Plans for a mini business park on a roadside WWII air site between the A90 north of Dundee have been pulled.
A developer hoped to turn the Inveraldie site into start-up business units and breathe new life into the yard.
In its time the site has been a petrol station, builder’s yard and house kit manufacturer.
But it was also previously criticised by Angus councillors for being a blot beside the Dundee to Aberdeen trunk road.
It is now tidy after new owners removed construction materials built up over decades.
However, Simco Commercial Ltd’s redevelopment scheme submitted to Angus Council a year ago has now been withdrawn.
Interesting history
The site is on land once part of RAF Tealing, a Second World War training base.
A large vaulted Nissen hut still stands as a reminder of the wartime role.
The Simco plans involved it being re-clad and retained.
An existing office was also to be refurbished.
The plans also included a new office building and three small business units.
And access onto the A90 would have been upgraded to meet council standards.
The company said: “It will clean the site up and optimise its layout.
“It will also provide an opportunity for more small businesses to locate here and flourish.
“We would contend that the application, although outwith an established development boundary, encompasses an existing commercial site of mixed use and fully supports the ethos and principles underlying current planning policy.”
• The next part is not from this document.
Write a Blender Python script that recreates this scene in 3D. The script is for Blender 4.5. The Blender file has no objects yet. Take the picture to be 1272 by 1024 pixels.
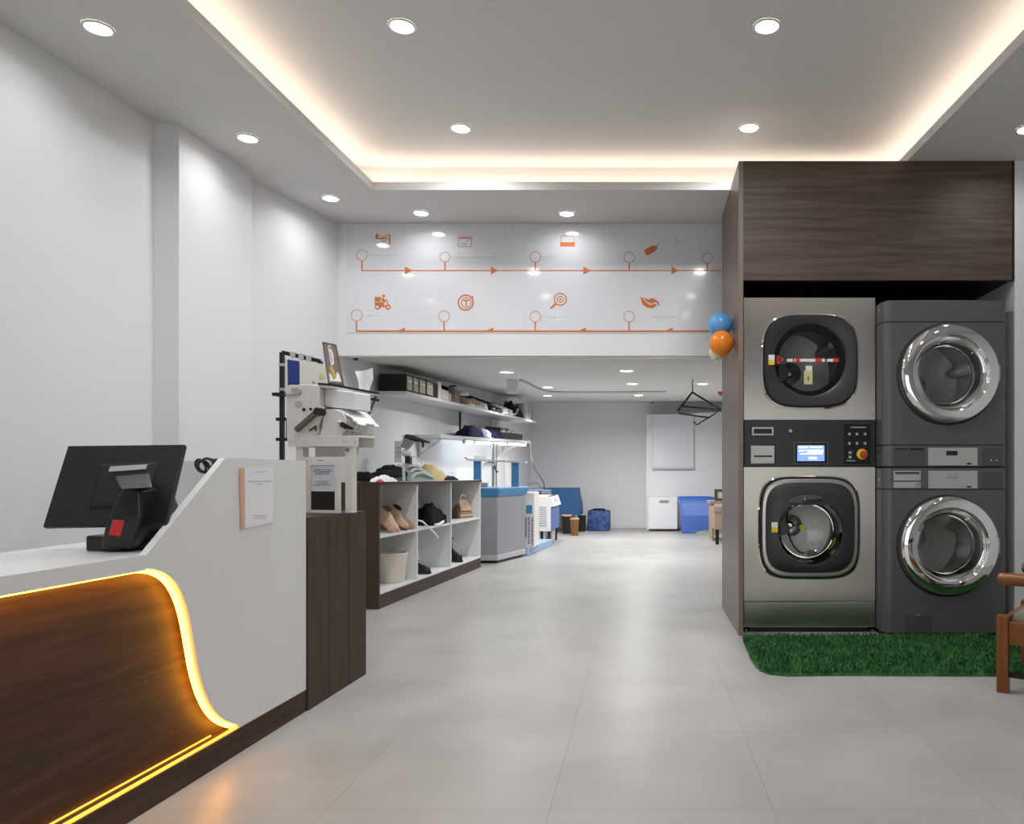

The application was officially withdrawn last week but future plans could be submitted in due course.
Molotov link
RAF Tealing was used as a training base from 1942.
And in May that year it was the landing spot for a rare Russian aircraft on a top secret trip.
It carried Soviet foreign minister Vyacheslav Molotov on a military mission to meet Sir Winston Churchill at Chequers.
RAF Tealing is thought to have been chosen to draw as little attention during a news blackout.
Molotov was second only to Stalin in the Soviet leadership, but later fell out of favour with him.
His name was given to the infamous Molotov cocktail, usually a glass bottle containing incendiary material and lit with a cloth wick.